Please quote exactly the opening lines of the data, from the first line to the one where "from shapely.ops import unary_union" appears.

.....

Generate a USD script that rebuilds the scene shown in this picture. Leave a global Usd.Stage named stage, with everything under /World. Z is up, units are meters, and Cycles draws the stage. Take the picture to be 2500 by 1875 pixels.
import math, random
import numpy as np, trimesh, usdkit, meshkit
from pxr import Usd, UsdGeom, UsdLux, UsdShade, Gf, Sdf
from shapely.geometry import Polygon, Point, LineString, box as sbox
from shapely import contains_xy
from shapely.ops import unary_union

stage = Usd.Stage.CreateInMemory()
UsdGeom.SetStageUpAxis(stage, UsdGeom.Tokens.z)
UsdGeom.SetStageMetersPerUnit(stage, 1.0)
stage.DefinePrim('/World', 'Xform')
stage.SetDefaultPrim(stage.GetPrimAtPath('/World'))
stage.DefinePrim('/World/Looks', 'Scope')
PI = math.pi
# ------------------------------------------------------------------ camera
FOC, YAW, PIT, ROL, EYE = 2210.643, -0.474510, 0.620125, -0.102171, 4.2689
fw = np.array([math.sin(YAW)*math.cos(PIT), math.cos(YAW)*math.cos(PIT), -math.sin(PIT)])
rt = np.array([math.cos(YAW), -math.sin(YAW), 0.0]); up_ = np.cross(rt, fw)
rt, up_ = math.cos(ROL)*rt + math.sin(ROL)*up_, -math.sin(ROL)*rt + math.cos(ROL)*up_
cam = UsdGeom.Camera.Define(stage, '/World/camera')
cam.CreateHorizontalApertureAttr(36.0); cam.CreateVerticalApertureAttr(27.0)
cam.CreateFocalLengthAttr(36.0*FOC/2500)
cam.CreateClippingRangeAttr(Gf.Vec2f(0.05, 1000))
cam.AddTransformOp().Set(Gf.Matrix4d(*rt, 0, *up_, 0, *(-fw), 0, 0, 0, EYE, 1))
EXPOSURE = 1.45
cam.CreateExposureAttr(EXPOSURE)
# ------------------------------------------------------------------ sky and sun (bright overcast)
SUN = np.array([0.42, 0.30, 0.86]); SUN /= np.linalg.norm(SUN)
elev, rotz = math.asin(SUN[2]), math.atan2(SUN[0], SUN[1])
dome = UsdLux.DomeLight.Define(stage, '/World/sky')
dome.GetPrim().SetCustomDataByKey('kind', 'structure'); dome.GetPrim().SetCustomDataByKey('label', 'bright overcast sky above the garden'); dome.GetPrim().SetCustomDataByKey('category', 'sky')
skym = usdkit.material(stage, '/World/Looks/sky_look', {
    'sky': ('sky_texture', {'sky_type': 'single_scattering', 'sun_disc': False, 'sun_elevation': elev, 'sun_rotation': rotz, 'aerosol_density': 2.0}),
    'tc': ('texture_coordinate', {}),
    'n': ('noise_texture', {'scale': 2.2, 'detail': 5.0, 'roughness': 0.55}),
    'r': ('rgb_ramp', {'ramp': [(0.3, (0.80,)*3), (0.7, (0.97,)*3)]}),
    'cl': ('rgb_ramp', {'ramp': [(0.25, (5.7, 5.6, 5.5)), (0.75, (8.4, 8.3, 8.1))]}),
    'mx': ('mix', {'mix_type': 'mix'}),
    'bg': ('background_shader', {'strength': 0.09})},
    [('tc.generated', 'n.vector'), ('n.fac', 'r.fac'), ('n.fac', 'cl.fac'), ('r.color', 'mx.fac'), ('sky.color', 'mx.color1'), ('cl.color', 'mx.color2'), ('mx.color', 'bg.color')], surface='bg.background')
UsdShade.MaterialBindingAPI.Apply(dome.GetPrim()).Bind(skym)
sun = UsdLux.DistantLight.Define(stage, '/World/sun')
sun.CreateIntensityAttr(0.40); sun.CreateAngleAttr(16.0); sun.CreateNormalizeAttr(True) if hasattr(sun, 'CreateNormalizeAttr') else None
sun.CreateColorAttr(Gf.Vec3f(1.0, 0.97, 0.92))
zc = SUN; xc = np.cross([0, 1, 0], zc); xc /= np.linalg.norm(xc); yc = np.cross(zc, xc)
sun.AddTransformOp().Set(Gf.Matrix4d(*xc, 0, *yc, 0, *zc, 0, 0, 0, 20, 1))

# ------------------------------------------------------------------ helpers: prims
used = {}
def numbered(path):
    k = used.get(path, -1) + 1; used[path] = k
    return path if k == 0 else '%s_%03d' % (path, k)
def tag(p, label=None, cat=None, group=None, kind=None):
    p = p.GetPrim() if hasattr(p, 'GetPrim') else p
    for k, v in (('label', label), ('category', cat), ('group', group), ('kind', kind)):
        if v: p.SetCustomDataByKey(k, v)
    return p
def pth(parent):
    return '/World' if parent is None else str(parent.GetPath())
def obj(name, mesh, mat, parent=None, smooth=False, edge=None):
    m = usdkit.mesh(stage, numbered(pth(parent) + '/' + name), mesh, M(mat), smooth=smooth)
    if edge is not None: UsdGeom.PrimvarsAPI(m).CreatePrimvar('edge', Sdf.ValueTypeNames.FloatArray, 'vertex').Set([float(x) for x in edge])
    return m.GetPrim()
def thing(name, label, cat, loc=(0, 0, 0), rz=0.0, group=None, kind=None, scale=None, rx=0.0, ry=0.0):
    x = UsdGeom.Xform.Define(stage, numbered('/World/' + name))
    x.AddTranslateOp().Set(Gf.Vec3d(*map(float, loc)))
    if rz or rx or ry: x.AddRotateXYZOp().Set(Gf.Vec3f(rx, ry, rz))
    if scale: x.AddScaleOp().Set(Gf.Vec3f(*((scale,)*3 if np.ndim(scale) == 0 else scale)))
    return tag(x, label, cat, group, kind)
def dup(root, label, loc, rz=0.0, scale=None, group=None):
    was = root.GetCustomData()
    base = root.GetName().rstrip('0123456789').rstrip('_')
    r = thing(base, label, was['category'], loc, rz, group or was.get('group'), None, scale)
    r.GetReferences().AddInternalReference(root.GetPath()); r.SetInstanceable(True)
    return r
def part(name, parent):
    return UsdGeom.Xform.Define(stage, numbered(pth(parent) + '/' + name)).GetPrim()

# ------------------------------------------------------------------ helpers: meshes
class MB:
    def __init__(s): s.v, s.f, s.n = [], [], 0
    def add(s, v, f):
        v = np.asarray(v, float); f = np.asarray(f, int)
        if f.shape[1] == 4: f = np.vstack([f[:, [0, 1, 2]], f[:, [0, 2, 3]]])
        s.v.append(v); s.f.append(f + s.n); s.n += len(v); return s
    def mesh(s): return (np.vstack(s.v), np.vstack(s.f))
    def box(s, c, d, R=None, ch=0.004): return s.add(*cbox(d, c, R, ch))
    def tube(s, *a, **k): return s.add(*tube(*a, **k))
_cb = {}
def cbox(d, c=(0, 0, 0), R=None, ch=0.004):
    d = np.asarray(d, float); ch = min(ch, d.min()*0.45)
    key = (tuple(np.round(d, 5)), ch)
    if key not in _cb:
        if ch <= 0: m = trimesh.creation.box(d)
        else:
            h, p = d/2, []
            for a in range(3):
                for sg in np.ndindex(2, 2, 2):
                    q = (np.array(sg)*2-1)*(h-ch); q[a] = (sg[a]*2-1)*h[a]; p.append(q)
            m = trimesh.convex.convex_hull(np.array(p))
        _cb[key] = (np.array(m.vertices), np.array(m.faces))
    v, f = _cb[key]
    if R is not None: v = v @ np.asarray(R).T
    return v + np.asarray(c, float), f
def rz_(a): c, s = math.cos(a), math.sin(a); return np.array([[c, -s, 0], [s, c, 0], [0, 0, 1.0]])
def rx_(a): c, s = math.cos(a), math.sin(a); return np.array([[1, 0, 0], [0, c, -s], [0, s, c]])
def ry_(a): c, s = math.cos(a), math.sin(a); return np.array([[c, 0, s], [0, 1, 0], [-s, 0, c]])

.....

- _SOLUTION FOR THIS EXERCISE_
Generate a USD script that rebuilds the scene shown in this picture. Leave a global Usd.Stage named stage, with everything under /World. Z is up, units are meters, and Cycles draws the stage. Take the picture to be 2500 by 1875 pixels.
import math, random
import numpy as np, trimesh, usdkit, meshkit
from pxr import Usd, UsdGeom, UsdLux, UsdShade, Gf, Sdf
from shapely.geometry import Polygon, Point, LineString, box as sbox
from shapely import contains_xy
from shapely.ops import unary_union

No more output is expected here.